If the officer observes a moving violation, the driver will be pulled over. If the contact ends up with an arrest for DUI, the initial observations, including the driving pattern, is documented by the officer in the police report. That report is forwarded to the prosecutor, either the San Diego City Attorney’s Office or the District Attorney’s Office, depending on where the case is filed, to be reviewed to determine if official charges will be filed in the San Diego Superior Court.

If the case is litigated through motions or a trial, or a plea deal is being negotiated, the officer’s initial observations of the defendant’s driving pattern become very important. A moving violation gives law enforcement probable cause to pull the driver over and cite them. It can also provide reasonable suspicion that a crime is or is about to be committed, making the initial contact to investigate constitutionally legal.

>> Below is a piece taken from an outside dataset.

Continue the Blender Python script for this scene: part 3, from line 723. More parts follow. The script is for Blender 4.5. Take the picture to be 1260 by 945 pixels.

In driving under the influence cases, officers and prosecutors look to the driving pattern as one of the factors in evaluating the case. Speeding, being unable to maintain a steady speed, weaving, crossing over the painted lines, not using headlights when appropriate, stopping beyond a limit line, failing to stop at a stop sign or stop light, driving on the curb or off the road, and failing to respond to the police car’s emergency lights and sirens, among others, will be viewed as evidence of the defendant’s inability to drive a vehicle with the caution of a sober person, using ordinary care, under similar circumstances, (see California Jury Instructions, CALCRIM 2100).

It is the defense attorney’s job to explain to the prosecutor, the judge, and the jury that the driving pattern is not indicative of intoxication, but as ordinary and reasonable driving mistakes.